Mixed Boolean-Arithmetic (MBA) obfuscation is a common technique used to transform simple expressions into semantically equivalent but more complex combinations of boolean and arithmetic operators. Its widespread usage in DRM systems, malware, and software protectors is well documented. In 2021, Liu et al. proposed a groundbreaking method of simplifying linear MBAs, utilizing a hidden two-way transformation between 1-bit and n-bit variables. In 2022, Reichenwallner et al. proposed a similar but more effective method of simplifying linear MBAs, SiMBA, relying on a similar but more involved theorem. However, because current linear MBA simplifiers operate in 1-bit space, they cannot handle expressions which utilize constants inside of their bitwise operands, e.g. (x&1), (x&1111) + (y&1111). We propose an extension to SiMBA that enables simplification of this broader class of expressions. It surpasses peer tools, achieving efficient simplification of a class of MBAs that current simplifiers struggle with.
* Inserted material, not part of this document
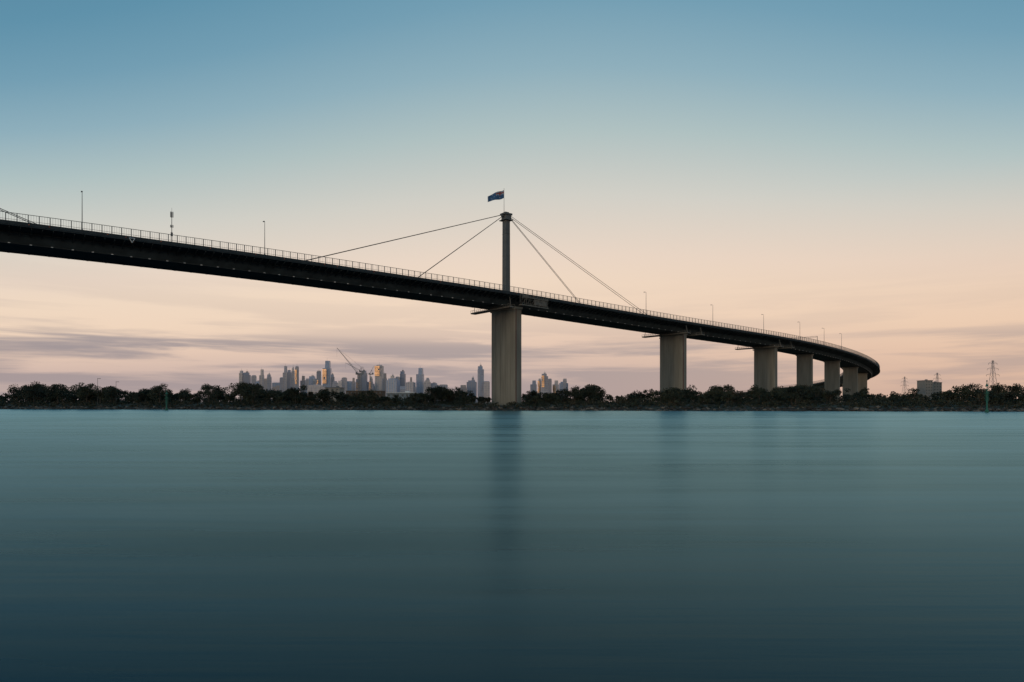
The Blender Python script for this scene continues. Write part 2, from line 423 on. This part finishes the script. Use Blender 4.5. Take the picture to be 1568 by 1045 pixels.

翻译：混合布尔算术混淆是一种常用技术，用于将简单表达式转换为语义等价但更复杂的布尔与算术运算符组合。其在数字版权管理系统、恶意软件和软件保护器中的广泛使用已有充分记载。2021年，Liu等人提出了一种突破性的线性MBA简化方法，利用了1比特与n比特变量间的隐式双向变换。2022年，Reichenwallner等人提出了一种类似但更有效的线性MBA简化方法SiMBA，该方法依赖于一个类似但更复杂的定理。然而，由于当前线性MBA简化器在1比特空间内运行，它们无法处理在位运算操作数内部使用常量的表达式，例如(x&1)、(x&1111)+(y&1111)。我们提出了一种对SiMBA的扩展，使其能够简化这类更广泛的表达式。该方法超越了同类工具，能高效简化当前简化器难以处理的一类MBA表达式。